Legal & General shares sell off after mixed results

Shares in Legal & General fell after the group reported full-year results that were mixed, with some key metrics coming short of market views.

Legal & General stock was around 5.6% lower after results, making it one of the worst performers of the FTSE 100.

The British provider of life insurance, pensions, retirement and investment services on Wednesday posted non-operating items, IFRS equity, solvency own funds, and a solvency ratio that were below analysts’ estimates. The impact of negative market environment was worse than expected and could hurt shares, Keefe, Bruyette & Woods said in a research note.

The stock traded around 5.6% lower at 244 pence in morning exchanges and was one of the worst performers of the FTSE 100 index.

RBC Capital Markets noted that further asset management write-downs contributed to the profit miss.
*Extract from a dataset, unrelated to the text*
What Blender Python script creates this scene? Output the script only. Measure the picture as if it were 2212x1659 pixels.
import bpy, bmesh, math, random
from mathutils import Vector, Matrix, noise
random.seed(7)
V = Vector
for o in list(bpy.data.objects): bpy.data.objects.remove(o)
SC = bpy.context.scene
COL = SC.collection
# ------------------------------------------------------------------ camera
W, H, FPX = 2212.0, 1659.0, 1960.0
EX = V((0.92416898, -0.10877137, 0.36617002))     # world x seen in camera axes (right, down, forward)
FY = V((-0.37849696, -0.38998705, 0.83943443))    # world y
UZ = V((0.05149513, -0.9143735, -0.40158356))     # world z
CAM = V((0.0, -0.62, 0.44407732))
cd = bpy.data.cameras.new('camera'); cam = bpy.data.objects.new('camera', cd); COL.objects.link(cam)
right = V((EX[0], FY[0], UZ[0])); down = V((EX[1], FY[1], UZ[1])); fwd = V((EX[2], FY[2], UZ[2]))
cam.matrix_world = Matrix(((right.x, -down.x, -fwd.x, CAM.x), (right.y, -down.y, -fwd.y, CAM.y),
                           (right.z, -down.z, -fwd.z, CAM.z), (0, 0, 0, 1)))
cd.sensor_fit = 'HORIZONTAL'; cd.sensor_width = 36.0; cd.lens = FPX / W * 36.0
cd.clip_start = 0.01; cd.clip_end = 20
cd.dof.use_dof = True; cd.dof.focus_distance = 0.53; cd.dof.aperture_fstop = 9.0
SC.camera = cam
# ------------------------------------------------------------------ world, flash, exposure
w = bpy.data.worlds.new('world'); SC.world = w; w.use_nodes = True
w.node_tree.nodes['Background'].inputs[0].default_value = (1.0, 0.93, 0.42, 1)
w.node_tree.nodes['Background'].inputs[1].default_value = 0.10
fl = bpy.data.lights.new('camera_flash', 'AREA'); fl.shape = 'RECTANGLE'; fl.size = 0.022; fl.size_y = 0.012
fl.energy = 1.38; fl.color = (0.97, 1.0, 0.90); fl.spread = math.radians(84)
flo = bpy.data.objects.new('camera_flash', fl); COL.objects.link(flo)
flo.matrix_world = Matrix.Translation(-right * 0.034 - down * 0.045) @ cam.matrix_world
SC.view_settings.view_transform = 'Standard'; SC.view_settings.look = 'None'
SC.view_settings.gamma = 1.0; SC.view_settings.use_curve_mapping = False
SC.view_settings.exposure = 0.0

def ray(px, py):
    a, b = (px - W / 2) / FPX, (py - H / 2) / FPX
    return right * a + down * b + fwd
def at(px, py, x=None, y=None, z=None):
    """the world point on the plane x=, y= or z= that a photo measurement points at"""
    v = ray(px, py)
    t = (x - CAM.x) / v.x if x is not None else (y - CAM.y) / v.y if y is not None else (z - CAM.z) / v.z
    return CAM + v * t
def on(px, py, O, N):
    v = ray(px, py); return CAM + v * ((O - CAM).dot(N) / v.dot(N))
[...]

It added that Legal & General’s contractual service margin was also below views, while margins for new pension risk transfer business fell again.

These figures took the edge off L&G’s results elsewhere, namely its operating profit and outlook. For the year ended Dec. 31, the group posted a 3% rise in operating profit to 1.76 billion pounds ($2.36 billion). However, core operating profit was a touch below consensus—despite rising 6% to 1.62 billion pounds—due to a weaker performance in its institutional retirement arm as well as in its asset management business, along with slightly heavier debt costs.
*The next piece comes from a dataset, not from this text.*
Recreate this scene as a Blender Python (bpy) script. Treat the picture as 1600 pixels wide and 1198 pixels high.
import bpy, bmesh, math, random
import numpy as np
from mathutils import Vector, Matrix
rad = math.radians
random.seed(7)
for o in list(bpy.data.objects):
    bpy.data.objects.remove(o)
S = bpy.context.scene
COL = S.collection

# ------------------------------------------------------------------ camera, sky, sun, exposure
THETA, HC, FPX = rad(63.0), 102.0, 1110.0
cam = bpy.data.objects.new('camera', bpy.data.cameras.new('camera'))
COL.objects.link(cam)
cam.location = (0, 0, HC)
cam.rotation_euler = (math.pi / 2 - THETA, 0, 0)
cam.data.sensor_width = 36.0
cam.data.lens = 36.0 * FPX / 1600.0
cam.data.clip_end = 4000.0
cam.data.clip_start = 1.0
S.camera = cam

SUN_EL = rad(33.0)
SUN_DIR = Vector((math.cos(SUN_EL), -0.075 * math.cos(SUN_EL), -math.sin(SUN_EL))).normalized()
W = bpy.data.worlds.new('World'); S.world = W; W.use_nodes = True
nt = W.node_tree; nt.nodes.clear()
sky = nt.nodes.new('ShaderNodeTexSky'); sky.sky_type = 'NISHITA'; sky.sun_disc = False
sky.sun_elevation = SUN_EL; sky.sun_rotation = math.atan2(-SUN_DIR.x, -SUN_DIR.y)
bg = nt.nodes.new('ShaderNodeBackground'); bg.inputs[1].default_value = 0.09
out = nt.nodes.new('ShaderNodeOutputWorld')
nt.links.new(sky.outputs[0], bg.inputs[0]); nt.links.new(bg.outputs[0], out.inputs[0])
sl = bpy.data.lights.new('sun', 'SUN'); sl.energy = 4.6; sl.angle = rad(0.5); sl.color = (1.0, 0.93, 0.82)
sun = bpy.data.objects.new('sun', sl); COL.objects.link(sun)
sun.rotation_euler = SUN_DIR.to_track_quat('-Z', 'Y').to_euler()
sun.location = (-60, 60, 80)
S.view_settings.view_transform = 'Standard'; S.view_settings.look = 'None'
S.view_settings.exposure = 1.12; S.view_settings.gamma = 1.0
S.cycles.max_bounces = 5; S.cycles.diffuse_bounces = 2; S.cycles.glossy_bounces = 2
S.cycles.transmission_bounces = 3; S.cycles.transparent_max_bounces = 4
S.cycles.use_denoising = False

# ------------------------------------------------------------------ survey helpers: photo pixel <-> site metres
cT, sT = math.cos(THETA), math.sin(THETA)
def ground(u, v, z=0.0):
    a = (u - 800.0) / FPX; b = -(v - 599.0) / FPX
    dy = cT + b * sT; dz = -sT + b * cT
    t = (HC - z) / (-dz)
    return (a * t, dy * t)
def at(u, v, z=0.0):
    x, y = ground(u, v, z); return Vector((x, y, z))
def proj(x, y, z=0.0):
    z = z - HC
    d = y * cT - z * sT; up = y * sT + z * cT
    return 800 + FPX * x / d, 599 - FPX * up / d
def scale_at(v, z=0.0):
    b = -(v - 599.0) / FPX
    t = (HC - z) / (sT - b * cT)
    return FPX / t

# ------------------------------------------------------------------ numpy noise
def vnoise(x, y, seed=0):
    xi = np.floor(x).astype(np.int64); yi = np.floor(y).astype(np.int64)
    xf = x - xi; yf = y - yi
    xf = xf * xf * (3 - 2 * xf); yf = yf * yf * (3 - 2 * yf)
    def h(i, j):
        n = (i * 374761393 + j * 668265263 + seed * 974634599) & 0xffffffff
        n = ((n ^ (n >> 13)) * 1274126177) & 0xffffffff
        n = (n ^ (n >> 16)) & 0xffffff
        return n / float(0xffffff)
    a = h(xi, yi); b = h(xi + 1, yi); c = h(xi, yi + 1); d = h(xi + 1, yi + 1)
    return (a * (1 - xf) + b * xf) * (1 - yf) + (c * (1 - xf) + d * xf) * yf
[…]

Solvency II coverage ratio—a key measure of balance-sheet strength—stood at 210%, missing consensus’s 221% partly due to higher capital strain from new business. It guided for a medium term operating range of between 160% and 190%, which also contributed to the disappointment as expectations are above that range.
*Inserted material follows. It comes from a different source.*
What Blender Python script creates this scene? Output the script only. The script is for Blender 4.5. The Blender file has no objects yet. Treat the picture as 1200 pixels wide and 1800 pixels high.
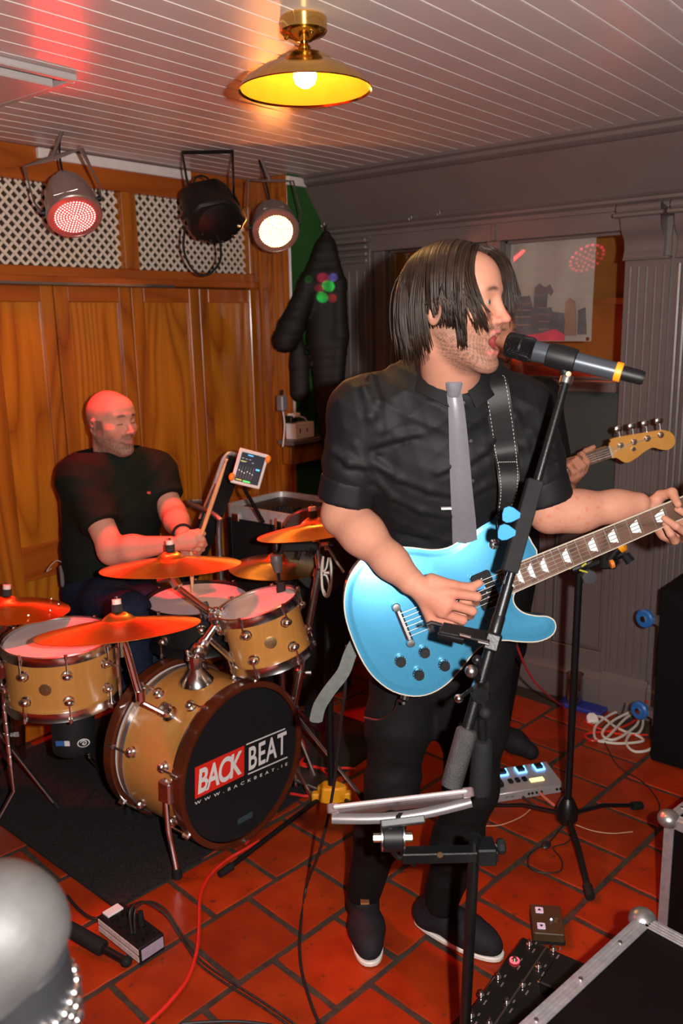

“We are on track to achieve the financial targets set out in our strategy,” said Chief Executive Antonio Simoes. The group guided for 2026 core operating earnings per share growth at the top end of its 6% to 9% three-year target range.

L&G has been simplifying its structure as part of an overhaul since Simoes took the helm in 2024 and recently announced the sale of its U.S. protection business to Japan’s Meiji Yasuda, following the disposal of U.K. housebuilder Cala. The company also bought Proprium Capital Partners and signed a long-term private credit partnership with Blackstone.

The London-listed group declared a dividend of 21.79 pence a share and announced a larger-than-usual 1.2 billion-pound share buyback program on the back of the U.S. deal.